OBJECTIVE:
Gather all lines from the material that contain the word "part".

TASK INPUT:
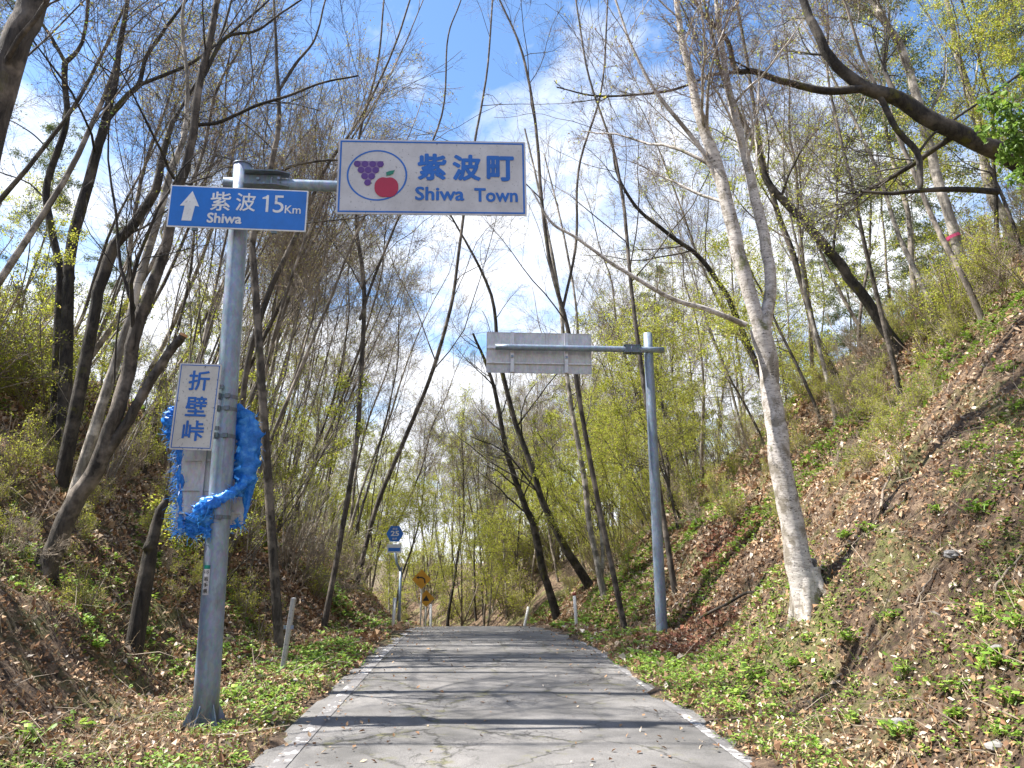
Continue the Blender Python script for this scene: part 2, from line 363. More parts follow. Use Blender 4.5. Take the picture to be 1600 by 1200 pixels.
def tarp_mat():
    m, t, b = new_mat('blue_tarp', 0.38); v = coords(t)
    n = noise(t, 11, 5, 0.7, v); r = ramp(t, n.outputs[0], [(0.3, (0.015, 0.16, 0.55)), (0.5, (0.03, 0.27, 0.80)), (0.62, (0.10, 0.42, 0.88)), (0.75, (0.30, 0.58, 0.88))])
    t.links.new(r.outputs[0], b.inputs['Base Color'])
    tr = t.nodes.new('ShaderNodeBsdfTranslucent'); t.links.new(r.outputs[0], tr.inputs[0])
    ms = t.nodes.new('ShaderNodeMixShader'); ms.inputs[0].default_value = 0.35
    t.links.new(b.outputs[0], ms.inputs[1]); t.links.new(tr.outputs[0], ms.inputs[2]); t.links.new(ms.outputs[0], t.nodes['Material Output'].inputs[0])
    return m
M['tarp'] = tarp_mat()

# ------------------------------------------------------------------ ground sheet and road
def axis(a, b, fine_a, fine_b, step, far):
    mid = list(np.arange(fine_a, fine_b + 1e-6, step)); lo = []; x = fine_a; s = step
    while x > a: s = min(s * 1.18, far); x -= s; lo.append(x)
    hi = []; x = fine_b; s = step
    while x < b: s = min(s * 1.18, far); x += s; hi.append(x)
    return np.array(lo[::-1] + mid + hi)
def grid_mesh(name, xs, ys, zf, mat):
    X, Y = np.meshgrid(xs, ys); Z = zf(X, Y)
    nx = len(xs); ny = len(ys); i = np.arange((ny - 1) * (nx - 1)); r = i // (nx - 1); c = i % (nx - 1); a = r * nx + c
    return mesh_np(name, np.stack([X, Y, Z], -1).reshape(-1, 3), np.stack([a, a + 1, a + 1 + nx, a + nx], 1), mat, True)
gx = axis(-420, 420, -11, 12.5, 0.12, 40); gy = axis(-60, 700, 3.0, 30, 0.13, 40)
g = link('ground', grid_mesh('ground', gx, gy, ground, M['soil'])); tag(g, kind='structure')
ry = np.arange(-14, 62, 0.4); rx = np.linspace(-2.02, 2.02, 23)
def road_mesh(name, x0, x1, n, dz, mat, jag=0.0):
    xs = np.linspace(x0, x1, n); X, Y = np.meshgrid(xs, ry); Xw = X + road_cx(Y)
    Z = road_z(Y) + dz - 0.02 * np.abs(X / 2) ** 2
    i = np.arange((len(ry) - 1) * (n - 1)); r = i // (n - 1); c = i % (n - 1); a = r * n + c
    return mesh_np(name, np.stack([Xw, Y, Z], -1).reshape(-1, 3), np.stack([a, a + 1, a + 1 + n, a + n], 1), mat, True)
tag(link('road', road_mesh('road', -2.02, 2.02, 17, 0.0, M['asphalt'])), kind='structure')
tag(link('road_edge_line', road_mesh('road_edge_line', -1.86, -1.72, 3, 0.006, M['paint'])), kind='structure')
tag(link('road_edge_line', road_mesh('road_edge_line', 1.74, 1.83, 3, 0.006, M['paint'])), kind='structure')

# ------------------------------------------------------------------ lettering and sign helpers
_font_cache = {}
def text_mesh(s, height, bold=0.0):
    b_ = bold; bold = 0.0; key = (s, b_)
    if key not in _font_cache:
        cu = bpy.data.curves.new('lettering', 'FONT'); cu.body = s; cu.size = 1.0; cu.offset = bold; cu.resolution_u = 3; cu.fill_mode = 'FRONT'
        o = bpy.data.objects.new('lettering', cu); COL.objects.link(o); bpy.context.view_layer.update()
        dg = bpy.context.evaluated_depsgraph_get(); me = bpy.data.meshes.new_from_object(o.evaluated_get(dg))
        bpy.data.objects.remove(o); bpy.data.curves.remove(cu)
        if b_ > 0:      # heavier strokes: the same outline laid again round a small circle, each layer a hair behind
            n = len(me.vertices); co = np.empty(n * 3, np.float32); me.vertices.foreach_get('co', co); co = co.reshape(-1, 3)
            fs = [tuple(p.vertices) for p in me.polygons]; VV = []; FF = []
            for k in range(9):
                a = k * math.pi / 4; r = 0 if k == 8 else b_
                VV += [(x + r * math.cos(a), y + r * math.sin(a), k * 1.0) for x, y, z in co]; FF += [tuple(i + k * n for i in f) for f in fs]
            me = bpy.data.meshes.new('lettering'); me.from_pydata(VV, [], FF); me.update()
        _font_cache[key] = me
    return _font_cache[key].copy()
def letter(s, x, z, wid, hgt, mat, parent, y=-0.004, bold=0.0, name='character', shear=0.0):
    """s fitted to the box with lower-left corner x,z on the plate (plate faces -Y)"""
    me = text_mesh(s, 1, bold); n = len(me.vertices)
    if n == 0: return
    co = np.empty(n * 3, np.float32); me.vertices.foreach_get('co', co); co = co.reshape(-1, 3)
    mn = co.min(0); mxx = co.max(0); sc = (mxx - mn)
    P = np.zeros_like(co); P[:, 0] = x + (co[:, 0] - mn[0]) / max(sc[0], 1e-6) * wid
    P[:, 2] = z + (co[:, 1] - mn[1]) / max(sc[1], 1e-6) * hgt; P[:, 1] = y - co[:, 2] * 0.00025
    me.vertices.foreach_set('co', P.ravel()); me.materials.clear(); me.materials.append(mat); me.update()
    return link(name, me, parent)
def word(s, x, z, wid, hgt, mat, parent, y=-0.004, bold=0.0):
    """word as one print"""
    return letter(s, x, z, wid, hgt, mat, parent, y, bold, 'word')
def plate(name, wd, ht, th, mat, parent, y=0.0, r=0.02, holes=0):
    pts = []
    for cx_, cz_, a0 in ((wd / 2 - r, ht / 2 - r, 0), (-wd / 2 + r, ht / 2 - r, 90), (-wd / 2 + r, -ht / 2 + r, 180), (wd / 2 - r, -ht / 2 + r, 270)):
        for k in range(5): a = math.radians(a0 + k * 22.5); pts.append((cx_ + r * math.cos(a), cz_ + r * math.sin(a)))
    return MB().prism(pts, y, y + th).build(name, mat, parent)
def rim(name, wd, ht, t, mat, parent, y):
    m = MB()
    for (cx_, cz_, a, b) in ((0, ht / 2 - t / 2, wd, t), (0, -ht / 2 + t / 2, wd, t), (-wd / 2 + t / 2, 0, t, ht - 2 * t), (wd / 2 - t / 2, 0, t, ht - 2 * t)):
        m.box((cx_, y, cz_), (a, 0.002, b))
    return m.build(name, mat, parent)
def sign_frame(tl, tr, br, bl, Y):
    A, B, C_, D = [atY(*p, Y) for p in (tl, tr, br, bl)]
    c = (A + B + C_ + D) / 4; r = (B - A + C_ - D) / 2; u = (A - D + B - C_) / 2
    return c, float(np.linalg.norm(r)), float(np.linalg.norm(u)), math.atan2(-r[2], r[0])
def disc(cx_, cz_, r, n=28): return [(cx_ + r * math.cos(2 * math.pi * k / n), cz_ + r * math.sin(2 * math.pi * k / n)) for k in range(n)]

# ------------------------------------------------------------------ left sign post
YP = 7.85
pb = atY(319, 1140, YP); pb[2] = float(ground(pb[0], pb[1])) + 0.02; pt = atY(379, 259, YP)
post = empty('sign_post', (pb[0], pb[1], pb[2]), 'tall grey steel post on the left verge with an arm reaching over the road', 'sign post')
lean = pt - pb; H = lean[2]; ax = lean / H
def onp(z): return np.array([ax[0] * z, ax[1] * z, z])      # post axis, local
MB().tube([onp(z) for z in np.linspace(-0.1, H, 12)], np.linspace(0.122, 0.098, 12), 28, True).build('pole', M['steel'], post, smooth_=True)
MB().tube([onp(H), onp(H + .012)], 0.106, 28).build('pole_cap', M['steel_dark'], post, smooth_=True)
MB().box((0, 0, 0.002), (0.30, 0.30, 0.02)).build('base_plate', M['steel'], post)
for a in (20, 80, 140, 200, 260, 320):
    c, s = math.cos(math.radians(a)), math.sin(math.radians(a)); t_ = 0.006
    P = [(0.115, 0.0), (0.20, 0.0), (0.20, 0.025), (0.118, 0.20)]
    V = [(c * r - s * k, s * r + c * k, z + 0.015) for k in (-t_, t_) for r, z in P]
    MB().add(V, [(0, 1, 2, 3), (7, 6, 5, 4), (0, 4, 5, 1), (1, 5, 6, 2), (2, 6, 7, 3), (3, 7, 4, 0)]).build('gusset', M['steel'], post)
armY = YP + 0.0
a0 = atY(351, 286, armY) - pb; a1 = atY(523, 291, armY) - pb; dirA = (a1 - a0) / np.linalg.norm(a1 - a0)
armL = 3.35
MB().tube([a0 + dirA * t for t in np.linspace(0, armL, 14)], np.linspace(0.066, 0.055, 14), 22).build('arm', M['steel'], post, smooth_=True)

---

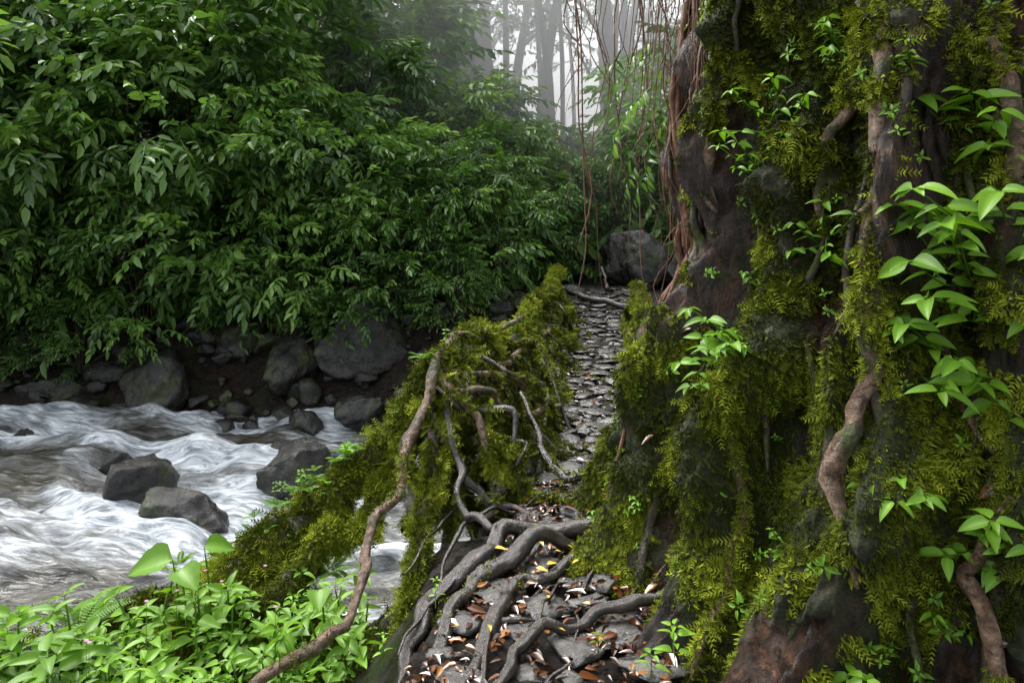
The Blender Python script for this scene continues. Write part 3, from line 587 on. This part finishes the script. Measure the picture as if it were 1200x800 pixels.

--

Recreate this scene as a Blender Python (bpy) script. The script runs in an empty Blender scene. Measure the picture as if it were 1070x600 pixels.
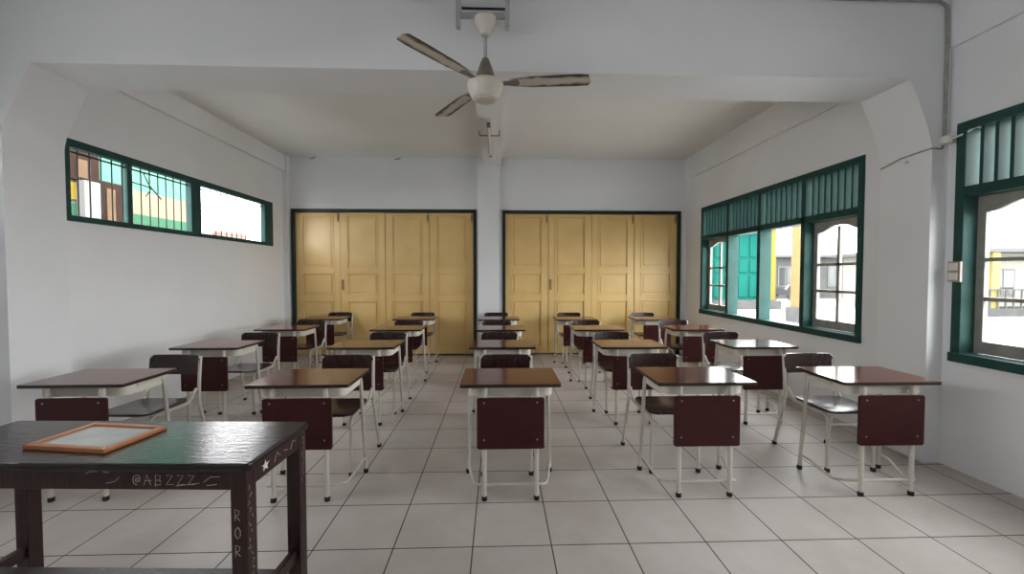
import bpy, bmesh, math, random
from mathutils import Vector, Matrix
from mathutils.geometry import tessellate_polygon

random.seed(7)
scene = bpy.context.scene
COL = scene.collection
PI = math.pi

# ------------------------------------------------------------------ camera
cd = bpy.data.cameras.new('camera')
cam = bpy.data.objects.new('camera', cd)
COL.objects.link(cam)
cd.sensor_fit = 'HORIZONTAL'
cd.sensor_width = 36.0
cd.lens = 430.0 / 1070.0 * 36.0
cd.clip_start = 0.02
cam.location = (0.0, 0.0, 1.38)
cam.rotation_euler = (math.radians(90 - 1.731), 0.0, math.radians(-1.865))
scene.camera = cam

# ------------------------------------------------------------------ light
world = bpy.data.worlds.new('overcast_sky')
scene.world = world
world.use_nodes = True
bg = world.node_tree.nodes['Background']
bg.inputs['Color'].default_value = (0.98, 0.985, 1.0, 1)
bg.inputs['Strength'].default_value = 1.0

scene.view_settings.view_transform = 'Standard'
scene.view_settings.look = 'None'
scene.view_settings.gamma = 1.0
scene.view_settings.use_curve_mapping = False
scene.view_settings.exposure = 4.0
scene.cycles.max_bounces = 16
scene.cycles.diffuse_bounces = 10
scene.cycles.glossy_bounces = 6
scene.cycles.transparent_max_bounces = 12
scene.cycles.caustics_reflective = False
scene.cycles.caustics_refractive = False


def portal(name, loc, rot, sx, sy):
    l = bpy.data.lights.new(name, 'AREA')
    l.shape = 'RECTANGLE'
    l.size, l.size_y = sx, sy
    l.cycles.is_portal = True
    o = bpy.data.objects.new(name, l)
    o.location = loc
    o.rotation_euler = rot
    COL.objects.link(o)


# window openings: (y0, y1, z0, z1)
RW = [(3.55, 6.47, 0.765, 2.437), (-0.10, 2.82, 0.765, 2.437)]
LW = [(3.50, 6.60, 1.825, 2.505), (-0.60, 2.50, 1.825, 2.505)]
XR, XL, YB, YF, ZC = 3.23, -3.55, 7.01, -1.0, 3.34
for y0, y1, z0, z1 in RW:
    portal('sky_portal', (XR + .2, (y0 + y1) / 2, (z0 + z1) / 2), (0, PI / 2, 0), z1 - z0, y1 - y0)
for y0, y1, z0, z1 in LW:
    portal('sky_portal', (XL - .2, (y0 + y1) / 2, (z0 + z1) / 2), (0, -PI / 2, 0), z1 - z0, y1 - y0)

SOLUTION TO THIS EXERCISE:
Continue the Blender Python script for this scene: part 2, from line 363. More parts follow. Use Blender 4.5. Take the picture to be 1600 by 1200 pixels.
The Blender Python script for this scene continues. Write part 3, from line 587 on. This part finishes the script. Measure the picture as if it were 1200x800 pixels.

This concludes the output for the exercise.